Mas o trecho seguinte dá uma pista maior da atuação da consultoria. “Com o apoio de mais de 5 mil pessoas em quatro continentes, fornecemos resultados tangíveis para corporações, conselhos, empresas de capital privado, escritórios de advocacia e agências governamentais que enfrentam desafios complexos.” Agora que sabemos qual é o perfil dos clientes e o tipo de serviço oferecido pela Alvarez & Marsal, seria interessante saber quem está na lista de empreiteiras brasileiras que contrataram a consultoria da A&M. Com escritórios instalados no Brasil a partir de 2004 nas capitais estaduais Belo Horizonte (MG), São Paulo e Rio de Janeiro, a empresa atua para as brasileiras Odebrecht, Queiroz Galvão, OAS e Sete Brasil.
Parte do acordo de leniência com executivos da Odebrecht passou pelas mãos do então juiz Sergio Moro na 13ª Vara Federal de Curitiba (PR) como um dos processos oriundos das investigações da Operação Lava Jato. A OAS também está envolvida no caso do tríplex do Guarujá, no litoral paulista, que levou à primeira das duas condenações contra o ex-presidente Luiz Inácio Lula da Silva (PT), pena definida em primeira instância por Moro. Com as críticas pelo possível conflito de interesses em ter o ex-magistrado que julgou casos nos quais figuravam como réus pessoas ligadas às empreiteiras, a Alvarez & Marsal divulgou que existe um termo contratual que proíbe Sergio Moro de atuar em ações judiciais como representante legal das empresas citadas.
Quem diria?

“Foi estabelecido uma cláusula contratual em que Moro não atuará em projetos que possam gerar conflitos de interesse. Mais do que isso, a A&M não advoga em defesa das companhias, mas como advisor para reestruturações e transformações corporativas, esta última prática onde se encontra a área de ‘Disputes and Investigations’.” A resposta da consultoria não soluciona os problemas causados à imagem de Moro como figura política que figura como aspirante a adversário de Bolsonaro na disputa presidencial de 2022. Como poderia o ex-juiz escolhido pela opinião pública como o paladino da moralidade contra os corruptos do País figurar como representante da consultoria contratada por empresas contra as quais atuou para colocar executivos, como o presidente da Odebrecht, na cadeia, inclusive um ex-presidente da República que teria recebido um apartamento como propina?

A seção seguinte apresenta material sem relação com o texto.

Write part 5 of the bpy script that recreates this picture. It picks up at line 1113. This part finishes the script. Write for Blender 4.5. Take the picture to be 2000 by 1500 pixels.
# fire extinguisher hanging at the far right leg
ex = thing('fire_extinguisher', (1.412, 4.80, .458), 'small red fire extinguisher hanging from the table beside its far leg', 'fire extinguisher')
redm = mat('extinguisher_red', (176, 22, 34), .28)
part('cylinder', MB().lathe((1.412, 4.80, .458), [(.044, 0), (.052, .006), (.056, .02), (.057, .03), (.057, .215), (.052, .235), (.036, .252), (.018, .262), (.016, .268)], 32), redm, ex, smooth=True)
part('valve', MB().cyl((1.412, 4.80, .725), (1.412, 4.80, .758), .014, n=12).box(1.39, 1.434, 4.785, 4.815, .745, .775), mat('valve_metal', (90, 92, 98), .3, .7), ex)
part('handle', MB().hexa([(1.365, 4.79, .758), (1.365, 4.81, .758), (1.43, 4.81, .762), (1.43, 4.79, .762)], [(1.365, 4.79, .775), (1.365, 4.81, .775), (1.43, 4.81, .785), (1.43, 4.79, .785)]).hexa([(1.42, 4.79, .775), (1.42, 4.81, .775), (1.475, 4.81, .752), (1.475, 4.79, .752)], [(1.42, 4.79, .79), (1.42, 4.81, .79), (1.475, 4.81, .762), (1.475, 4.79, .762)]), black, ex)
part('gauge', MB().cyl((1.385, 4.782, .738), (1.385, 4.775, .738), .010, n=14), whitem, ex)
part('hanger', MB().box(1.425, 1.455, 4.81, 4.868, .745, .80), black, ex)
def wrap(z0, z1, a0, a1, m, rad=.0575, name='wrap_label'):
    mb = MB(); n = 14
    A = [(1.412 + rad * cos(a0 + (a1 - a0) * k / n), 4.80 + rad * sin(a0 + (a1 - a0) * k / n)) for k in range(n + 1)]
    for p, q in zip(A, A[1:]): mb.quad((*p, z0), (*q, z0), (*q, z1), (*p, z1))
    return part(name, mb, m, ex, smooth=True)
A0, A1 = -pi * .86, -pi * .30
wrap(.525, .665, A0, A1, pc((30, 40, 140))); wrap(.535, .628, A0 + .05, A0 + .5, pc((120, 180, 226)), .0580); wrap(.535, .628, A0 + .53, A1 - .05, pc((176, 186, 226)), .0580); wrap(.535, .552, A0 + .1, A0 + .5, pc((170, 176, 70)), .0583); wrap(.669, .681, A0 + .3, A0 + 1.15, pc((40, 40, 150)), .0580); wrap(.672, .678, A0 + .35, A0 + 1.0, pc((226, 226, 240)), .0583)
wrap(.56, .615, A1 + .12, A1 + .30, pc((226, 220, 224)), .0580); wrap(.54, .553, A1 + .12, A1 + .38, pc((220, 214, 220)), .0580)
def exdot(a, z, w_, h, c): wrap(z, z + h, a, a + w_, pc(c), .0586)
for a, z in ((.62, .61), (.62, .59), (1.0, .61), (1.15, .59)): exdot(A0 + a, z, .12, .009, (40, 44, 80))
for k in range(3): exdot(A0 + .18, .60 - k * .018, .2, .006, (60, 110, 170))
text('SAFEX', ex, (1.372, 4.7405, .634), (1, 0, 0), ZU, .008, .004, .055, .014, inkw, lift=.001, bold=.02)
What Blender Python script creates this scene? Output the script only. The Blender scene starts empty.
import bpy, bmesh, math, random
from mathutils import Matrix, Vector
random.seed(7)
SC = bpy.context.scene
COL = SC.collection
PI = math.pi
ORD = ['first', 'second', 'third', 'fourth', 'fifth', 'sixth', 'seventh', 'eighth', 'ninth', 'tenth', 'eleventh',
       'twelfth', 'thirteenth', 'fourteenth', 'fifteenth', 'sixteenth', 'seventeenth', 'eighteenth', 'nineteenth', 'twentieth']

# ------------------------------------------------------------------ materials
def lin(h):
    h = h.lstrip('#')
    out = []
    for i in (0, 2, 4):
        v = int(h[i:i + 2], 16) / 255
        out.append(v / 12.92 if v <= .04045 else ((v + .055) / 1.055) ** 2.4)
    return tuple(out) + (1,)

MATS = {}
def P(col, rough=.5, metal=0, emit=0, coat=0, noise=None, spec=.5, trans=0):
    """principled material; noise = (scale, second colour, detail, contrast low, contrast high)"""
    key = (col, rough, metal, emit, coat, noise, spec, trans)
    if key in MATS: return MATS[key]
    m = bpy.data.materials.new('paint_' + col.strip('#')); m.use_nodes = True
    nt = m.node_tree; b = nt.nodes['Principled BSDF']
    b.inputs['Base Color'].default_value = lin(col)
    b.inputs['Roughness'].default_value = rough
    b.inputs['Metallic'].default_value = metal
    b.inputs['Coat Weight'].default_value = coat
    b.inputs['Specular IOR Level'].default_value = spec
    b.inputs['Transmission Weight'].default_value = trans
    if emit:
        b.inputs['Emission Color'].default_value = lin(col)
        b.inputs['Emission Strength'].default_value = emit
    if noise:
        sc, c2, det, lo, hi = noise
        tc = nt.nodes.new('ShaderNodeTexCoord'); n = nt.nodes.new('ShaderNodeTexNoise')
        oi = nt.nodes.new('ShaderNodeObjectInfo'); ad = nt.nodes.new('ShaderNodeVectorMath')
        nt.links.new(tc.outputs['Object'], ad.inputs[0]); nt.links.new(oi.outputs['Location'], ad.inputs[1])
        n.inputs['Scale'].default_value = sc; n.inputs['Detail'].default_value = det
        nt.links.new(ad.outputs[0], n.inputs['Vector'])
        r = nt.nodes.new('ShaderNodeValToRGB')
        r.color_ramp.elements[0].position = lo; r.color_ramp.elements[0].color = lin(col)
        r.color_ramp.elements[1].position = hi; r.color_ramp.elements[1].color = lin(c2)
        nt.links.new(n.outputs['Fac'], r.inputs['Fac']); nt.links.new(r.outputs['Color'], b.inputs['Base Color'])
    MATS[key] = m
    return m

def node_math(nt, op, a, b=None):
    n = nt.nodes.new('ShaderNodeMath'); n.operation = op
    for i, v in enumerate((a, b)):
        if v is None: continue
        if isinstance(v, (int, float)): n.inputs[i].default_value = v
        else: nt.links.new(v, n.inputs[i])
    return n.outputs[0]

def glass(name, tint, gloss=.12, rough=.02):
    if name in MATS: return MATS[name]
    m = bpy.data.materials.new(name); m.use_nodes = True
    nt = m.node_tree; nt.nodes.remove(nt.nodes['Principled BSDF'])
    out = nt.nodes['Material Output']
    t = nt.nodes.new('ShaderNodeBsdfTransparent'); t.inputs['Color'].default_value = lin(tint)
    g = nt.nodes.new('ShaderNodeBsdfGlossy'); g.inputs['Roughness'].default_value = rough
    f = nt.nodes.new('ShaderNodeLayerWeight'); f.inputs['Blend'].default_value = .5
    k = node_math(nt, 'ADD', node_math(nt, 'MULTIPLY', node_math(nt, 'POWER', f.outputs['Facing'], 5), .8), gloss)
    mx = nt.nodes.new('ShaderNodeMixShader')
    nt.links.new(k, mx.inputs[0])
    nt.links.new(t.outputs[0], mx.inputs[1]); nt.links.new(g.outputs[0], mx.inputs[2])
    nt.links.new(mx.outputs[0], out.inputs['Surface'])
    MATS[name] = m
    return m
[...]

Ao tirar a carteira da Ordem dos Advogados do Brasil para voltar à advocacia, Moro fez uma escolha natural entre todos os ex-juízes, desembargadores e ministros de cortes supremas que vendem seus nomes a escritórios que se tornam enormes grifes do direito nos tribunais em todo o País. Mas o ex-ministro do governo Bolsonaro foi além. Resolveu emprestar seu nome, conhecimento e informações de bastidores dos processos contra as empreiteiras clientes da consultoria para ajudar em processos de recuperação judicial e – por que não? – auxiliar na hora de livrar a barra de executivos das empresas contratantes da A&M na Justiça.
Nem precisa ser diretamente, como impede a cláusula contratual. Moro é uma arma a favor dos clientes que atuou para condenar só de fazer parte da empresa que presta serviços às empreiteiras em recuperação judicial e que respondem a processos judiciais. Sergio Moro fez claramente uma escolha econômica. Mirou no dinheiro e foi. É uma escolha justa e digna. Mas não para quem sonha em ser presidente da República como a imagem do salvador da pátria, homem correto, sem incoerências, que age de acordo com o que dita a lei – que ainda precisa ser avaliado pelo Supremo Tribunal Federal (STF) na denúncia de suspeição na 2ª Turma – no combate à corrupção e na tentativa de extirpar a ilegalidade da gestão pública.
Economia versus política
Financeiramente, Moro acerta. Moralmente, o ex-juiz se equivoca mais uma vez. Assim como errou ao aceitar ser ministro de Estado do presidente eleito que derrotou nas urnas o pré-candidato que o então magistrado condenou e mandou prender.